Following are Galbraith's interview excerpt, and my reply:

Ezra Klein – Galbraith: The danger posed by the deficit ‘is zero’


James Galbraith is an economist and the Lloyd M. Bentsen Jr. chair in government and business relations at the University of Texas at Austin. He’s also a skeptic of the prevailing concern over America’s long-term deficit. With many people now comparing America’s fiscal condition to Greece, I spoke with Galbraith to get the other side of the argument. An edited transcript of our conversation follows.


EK: You think the danger posed by the long-term deficit is overstated by most economists and economic commentators.


JG: No, I think the danger is zero. It’s not overstated. It’s completely misstated.


EK: Why?


JG: What is the nature of the danger? The only possible answer is that this larger deficit would cause a rise in the interest rate. Well, if the markets thought that was a serious risk, the rate on 20-year treasury bonds wouldn’t be 4 percent and change now. If the markets thought that the interest rate would be forced up by funding difficulties 10 year from now, it would show up in the 20-year rate. That rate has actually been coming down in the wake of the European crisis.


So there are two possibilities here. One is the theory is wrong. The other is that the market isn’t rational. And if the market isn’t rational, there’s no point in designing policy to accommodate the markets because you can’t accommodate an irrational entity.


Laurence R. Hunt / Jun 11, 2010


How about let’s NOT design policy to accommodate the (irrational) market, but let’s design policy to create a stable economy, and let the market adjust on its own (freely AND irrationally). In my view, the problem of the past two decades has been shaping policy around market moves. Rather, let the market move around policy – we have had it backwards.


Low interest rates punish savers and fuel speculation, and when speculation becomes the lifeblood of the market, well, you’ll have irrationality for sure! The “market” will not like economic sanity, but the longer we put off the day of decision, the greater the imbalances grow – as perhaps the past 20 years have already shown. And – long-term interest rates will climb.


We are just talking about glaciers here.
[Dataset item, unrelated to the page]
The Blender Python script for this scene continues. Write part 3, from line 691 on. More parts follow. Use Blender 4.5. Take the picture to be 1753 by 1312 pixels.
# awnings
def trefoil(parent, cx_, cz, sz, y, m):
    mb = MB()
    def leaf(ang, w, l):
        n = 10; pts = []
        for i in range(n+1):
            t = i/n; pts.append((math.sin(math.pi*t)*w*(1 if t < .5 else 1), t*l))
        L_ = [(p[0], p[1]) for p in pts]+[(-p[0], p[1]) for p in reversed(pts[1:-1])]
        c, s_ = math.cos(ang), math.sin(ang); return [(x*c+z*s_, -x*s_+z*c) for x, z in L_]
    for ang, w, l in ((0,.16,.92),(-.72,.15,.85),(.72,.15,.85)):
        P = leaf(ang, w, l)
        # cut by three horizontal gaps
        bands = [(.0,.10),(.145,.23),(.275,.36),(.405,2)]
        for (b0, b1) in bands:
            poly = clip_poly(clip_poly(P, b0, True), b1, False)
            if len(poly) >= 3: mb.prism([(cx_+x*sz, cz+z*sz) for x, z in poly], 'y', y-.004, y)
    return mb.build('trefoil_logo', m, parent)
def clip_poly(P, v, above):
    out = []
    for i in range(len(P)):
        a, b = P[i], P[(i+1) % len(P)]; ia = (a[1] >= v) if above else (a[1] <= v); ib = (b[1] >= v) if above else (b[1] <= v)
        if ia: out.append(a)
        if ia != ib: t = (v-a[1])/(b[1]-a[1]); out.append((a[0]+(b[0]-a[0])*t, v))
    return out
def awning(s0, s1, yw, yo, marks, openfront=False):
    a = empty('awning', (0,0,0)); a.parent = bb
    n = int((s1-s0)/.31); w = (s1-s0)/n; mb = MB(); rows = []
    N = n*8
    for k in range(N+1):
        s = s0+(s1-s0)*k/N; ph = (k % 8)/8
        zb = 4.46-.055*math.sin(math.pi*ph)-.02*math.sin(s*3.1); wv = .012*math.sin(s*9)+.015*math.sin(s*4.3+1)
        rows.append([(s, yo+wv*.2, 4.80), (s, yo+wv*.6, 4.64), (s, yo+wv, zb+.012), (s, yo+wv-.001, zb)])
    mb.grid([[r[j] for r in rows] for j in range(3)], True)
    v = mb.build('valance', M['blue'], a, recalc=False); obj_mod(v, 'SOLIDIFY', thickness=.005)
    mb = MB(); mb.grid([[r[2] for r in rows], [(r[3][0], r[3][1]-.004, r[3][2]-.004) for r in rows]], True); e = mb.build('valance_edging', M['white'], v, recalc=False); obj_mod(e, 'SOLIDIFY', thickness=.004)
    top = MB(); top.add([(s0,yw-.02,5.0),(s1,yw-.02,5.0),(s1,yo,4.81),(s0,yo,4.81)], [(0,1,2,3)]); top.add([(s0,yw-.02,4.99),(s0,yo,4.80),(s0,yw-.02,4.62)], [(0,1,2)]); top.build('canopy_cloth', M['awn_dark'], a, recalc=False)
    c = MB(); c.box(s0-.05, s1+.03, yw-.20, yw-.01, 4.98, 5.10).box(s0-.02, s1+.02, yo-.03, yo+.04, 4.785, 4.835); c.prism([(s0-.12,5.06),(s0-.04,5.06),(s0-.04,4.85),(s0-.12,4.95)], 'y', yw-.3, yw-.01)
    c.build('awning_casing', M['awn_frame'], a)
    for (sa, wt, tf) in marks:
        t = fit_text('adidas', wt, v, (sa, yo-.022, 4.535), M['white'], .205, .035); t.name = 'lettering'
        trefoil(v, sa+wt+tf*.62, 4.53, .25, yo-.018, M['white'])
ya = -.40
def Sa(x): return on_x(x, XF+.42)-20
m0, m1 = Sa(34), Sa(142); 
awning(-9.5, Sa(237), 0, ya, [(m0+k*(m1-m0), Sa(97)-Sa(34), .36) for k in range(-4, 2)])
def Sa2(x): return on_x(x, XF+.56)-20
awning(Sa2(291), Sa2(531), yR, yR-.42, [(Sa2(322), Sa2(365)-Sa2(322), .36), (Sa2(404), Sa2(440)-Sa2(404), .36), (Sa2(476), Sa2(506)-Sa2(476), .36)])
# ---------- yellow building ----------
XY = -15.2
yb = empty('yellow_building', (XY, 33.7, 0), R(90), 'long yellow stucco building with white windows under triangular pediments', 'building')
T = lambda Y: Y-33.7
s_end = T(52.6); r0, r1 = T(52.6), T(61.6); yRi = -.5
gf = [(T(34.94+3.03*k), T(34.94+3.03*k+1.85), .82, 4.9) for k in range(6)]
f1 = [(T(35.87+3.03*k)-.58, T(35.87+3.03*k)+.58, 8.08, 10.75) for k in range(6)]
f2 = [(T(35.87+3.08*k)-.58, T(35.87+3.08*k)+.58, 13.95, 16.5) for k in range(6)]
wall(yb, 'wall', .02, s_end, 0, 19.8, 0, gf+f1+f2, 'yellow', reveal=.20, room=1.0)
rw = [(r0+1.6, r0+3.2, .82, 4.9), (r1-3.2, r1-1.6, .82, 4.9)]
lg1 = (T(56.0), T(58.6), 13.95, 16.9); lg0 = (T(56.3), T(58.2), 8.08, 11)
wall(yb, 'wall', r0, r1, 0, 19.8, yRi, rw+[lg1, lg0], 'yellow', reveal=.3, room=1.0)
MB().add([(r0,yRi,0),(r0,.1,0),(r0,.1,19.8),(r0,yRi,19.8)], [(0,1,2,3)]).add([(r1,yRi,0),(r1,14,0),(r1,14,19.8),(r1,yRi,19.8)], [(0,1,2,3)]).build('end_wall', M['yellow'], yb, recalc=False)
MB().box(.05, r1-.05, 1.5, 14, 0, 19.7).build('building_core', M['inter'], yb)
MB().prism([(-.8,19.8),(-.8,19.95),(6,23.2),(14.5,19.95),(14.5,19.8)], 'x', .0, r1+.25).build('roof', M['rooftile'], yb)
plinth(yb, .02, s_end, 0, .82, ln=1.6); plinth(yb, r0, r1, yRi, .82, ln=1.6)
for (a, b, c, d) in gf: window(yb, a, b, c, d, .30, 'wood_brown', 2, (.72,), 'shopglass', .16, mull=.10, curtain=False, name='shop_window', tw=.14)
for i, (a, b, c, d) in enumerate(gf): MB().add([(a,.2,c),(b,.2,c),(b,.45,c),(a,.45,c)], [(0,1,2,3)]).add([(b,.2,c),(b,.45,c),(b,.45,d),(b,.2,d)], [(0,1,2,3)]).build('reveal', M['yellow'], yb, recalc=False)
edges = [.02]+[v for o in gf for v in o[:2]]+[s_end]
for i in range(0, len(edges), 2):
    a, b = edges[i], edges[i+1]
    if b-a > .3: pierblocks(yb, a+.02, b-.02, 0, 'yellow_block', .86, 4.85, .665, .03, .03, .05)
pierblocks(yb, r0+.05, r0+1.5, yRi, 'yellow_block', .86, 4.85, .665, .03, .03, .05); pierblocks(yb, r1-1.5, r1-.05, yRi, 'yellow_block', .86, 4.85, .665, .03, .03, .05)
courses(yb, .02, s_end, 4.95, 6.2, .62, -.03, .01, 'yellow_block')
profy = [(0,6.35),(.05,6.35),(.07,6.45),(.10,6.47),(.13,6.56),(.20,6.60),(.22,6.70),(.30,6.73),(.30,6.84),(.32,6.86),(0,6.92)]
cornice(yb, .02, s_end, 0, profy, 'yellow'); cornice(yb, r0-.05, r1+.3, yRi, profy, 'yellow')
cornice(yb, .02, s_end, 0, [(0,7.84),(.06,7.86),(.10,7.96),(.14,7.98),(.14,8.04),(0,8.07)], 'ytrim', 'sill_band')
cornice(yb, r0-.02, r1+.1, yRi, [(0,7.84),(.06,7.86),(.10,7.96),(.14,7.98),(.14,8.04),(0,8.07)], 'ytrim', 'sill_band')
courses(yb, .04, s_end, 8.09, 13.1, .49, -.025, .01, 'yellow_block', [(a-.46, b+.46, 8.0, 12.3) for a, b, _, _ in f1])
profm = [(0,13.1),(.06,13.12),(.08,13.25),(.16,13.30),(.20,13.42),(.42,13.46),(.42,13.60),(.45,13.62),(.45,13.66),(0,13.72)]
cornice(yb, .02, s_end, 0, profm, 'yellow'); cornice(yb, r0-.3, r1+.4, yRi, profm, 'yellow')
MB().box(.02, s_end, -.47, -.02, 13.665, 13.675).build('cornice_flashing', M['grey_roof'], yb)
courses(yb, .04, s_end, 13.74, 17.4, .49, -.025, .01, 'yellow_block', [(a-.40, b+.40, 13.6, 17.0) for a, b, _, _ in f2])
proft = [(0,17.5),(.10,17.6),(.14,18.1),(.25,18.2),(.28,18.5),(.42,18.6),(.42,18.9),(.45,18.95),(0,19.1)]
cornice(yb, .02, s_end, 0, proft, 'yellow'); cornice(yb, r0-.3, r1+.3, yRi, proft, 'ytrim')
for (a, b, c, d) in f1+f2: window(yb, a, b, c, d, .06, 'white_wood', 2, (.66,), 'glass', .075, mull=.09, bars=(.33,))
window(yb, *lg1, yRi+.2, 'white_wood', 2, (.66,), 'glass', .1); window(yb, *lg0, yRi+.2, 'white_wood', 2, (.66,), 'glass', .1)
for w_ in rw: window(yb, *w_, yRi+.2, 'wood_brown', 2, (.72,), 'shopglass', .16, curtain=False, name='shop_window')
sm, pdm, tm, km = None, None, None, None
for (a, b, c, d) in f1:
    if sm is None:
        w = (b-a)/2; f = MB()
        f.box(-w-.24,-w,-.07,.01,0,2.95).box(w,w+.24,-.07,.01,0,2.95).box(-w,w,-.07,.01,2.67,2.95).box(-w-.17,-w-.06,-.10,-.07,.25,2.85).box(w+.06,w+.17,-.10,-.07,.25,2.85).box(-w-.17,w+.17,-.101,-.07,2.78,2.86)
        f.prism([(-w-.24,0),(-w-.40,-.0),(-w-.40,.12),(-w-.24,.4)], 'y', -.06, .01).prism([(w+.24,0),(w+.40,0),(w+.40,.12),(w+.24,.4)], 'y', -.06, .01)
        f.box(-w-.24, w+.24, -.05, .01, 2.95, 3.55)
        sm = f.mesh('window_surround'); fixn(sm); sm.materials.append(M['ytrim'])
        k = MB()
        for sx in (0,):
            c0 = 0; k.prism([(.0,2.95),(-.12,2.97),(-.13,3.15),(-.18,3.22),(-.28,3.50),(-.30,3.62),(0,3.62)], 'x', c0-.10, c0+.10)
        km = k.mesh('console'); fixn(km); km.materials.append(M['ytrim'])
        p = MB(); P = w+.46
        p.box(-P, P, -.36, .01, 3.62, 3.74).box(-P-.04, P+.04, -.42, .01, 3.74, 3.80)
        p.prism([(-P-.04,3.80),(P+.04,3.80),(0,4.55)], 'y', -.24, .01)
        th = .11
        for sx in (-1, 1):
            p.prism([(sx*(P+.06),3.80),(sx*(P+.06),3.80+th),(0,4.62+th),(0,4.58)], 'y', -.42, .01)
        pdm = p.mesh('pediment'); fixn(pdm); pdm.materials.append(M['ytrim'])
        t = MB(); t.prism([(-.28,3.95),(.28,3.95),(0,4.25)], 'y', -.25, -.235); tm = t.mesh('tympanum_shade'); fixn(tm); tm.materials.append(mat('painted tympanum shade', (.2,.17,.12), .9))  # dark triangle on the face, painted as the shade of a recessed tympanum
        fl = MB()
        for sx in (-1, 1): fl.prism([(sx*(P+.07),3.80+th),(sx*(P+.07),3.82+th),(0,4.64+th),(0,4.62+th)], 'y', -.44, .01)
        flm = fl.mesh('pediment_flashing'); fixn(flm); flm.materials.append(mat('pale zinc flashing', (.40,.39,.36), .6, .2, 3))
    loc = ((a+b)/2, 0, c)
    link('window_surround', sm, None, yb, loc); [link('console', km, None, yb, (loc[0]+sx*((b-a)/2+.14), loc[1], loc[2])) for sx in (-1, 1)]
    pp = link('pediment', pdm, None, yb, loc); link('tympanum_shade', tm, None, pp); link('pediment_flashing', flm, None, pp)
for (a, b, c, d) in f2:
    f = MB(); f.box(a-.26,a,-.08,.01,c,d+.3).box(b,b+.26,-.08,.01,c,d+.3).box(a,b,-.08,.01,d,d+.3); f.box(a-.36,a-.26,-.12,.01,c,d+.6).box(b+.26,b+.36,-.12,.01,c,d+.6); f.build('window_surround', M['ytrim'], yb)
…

There are vast rivers beneath the surface of the glaciers, and they are masked by the glaciers’ comparatively limited rates of movement. But at some point, the glaciers break off – and at some point, long-term rates will rise – and the US government will be forced to balance the budget. If anything is a demonstration of the long-term principle of karma – it is the market. And then suddenly it looks rational again – the corrective process in action!